Foi, se não o primeiro, um dos primeiros militares a falar públicamente e a dar a sua versão dos fatos.

Embora processado e julgado no Uruguai (in absentia), ele fica livre e solto na Itália.

Em tempo: o caso de Jorge Nestor Tróccoli era particularmente importante para os uruguaios porque, entre outras razões, ele estava presente no julgamento.
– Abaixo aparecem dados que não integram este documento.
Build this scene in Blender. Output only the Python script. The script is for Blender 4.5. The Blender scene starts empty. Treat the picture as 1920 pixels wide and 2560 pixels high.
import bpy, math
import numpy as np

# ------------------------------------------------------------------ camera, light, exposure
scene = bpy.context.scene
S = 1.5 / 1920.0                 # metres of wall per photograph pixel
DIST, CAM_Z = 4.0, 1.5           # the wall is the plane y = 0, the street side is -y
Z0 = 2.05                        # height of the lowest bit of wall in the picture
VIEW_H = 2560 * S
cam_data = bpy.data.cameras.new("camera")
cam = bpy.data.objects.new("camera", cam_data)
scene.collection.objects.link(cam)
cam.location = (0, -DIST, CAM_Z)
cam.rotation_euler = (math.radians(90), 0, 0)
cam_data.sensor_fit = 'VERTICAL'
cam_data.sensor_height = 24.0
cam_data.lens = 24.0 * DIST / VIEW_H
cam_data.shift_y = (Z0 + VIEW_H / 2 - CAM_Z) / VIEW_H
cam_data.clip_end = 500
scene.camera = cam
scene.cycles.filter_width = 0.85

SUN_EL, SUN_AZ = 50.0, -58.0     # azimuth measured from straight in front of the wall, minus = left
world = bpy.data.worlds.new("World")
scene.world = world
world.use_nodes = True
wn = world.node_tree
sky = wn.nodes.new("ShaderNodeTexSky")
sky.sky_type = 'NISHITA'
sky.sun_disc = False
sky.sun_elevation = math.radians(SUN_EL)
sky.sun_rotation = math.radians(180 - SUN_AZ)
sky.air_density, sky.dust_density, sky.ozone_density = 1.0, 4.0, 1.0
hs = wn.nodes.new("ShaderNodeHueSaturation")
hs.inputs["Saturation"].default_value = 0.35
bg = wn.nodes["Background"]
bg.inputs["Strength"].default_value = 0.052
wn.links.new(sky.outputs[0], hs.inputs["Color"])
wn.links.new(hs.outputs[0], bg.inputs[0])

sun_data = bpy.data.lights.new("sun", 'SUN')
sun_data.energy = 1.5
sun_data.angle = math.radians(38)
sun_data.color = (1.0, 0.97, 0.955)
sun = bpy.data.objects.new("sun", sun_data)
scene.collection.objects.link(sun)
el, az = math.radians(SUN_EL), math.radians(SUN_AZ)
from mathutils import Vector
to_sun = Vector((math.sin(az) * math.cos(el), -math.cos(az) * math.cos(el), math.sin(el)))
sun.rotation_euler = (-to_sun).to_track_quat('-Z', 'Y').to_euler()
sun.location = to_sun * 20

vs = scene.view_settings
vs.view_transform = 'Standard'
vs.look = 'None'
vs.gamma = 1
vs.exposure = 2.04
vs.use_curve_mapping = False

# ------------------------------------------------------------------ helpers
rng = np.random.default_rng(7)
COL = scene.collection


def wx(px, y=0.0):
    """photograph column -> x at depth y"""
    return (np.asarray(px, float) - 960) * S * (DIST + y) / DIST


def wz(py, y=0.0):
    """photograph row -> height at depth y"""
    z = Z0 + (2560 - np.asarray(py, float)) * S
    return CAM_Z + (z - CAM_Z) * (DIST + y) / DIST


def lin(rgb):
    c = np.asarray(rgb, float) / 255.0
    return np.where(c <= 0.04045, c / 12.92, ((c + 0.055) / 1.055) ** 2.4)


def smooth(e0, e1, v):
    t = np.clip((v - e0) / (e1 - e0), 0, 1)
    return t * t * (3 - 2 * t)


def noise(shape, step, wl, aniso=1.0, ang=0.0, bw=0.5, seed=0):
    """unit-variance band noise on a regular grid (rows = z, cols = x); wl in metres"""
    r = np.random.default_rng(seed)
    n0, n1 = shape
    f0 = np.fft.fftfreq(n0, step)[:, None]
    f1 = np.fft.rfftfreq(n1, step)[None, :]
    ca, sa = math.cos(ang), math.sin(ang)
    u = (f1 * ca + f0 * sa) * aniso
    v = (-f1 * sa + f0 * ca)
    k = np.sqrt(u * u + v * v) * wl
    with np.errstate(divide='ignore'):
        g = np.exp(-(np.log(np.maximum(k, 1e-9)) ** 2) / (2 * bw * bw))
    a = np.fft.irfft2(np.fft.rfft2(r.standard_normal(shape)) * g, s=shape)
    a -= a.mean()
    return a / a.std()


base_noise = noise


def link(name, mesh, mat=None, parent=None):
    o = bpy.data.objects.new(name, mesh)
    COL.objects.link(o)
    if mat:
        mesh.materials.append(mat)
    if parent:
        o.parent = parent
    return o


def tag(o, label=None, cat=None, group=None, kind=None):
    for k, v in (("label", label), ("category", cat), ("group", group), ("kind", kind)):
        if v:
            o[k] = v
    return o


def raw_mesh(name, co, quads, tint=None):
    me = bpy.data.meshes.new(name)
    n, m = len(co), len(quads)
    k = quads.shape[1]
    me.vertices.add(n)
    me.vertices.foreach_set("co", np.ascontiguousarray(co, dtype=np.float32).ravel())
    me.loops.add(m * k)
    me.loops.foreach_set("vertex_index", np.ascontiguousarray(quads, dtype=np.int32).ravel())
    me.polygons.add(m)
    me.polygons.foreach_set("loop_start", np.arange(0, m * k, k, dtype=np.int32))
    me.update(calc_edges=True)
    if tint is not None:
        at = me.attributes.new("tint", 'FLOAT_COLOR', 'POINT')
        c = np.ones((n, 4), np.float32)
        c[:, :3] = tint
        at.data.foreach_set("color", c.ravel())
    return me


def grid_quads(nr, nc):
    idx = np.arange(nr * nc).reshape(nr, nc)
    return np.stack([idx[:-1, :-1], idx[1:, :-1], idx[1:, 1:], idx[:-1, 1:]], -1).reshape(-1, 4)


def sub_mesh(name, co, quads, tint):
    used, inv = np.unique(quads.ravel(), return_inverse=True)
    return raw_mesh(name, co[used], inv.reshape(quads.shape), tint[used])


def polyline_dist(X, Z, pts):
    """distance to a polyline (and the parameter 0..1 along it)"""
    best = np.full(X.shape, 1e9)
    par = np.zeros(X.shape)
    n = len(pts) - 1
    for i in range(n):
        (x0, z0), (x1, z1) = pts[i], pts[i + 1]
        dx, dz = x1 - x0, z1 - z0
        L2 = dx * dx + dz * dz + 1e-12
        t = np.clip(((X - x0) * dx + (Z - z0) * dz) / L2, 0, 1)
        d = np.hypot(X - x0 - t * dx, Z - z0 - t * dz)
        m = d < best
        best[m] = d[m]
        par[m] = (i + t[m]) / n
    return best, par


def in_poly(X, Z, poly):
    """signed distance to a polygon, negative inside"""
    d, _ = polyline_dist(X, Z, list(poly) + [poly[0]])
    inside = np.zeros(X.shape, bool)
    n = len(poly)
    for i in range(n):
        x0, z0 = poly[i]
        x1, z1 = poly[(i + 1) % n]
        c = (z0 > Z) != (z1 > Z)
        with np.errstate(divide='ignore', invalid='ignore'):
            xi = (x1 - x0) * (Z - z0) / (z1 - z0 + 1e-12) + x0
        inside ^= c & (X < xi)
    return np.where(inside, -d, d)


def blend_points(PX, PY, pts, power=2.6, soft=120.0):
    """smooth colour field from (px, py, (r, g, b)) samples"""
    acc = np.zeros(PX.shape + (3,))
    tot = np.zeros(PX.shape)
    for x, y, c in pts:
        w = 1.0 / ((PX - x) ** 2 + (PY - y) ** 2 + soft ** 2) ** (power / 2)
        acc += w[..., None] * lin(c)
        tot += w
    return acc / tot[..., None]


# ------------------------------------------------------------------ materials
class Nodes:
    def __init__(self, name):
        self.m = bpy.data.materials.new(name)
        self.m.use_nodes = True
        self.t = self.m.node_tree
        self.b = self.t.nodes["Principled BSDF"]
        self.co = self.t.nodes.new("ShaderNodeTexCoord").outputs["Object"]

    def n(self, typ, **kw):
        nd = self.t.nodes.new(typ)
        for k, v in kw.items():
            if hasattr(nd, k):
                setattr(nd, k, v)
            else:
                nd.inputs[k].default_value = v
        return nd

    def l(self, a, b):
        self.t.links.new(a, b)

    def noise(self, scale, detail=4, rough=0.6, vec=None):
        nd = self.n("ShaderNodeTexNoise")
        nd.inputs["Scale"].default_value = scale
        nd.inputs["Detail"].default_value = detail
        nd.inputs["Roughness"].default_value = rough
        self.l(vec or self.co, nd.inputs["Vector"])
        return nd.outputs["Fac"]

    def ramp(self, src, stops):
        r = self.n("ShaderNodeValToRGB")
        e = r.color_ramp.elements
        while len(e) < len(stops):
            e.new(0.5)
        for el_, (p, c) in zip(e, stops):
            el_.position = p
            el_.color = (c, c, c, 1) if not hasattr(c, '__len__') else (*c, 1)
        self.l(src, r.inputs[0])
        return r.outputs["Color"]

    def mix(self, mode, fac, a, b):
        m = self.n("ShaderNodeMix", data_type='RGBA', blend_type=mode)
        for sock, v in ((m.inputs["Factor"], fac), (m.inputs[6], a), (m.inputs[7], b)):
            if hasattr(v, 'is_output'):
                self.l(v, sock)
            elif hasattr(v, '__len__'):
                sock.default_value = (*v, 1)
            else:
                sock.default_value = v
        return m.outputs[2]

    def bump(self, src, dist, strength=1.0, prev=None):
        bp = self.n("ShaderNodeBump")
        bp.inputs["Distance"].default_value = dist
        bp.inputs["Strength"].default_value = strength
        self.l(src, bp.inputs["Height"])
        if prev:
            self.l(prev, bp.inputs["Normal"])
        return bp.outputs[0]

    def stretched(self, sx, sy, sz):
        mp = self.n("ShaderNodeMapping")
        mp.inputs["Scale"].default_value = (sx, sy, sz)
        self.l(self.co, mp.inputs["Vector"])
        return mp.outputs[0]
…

Ele era integrante dos Fuzileiros Navais, grupo das Forças Armadas criado na Ditadura pelo contra-almirante Guillermo Fernández.

Contra ele, pesam dezenas de acusações de tortura e desaparecimento de ítalos-uruguaios, sindicalistas e militantes democráticos.

Sua participação nesses crimes foi denunciada por Daniel Rey Piuma, um então jovem cabo que deveria ajudar os torturadores.

Piuma era simpatizante dos Tupamaros, um grupo marxista-leninista que teve o seu auge nos anos 1970.

Ele entregou o esquema em 1973 e fugiu do Uruguai.

Tróccoli, em diversas oportunidades, alegou ter apenas obedecido a ordens.

Ele se refere ao que aconteceu como "política de desaparecimento de acordo com a ordem do Executivo Argentino de aniquilar a guerrilha".

Em 21 de dezembro de 1977, no que ficou conhecido como "Lavalle al 1494", em Buenos Aires, Tróccoli é acusado de ter participado do desaparecimento dos ítalo-uruguaios Ileana Sara Maria Garcia Ramos, Edmundo Sabino Techeira, Yolanda Chelpi e Julio Cesar Pallares.

Em 2002, conseguiu um passaporte italiano, apelando ao seu bisavô, Pedro Tróccoli, também militar.

Fugiu para lá na tentativa de se esconder.

Foi localizado em 2007, quando começou a ser interrogado.

O Uruguai pediu a sua extradição em 2008, mas o processo não foi adiante por uma inacreditável erro burocrático do então embaixador Carlos Abín: ele apresentou a papelada fora do prazo e, mais uma vez, Tróccoli se salvou.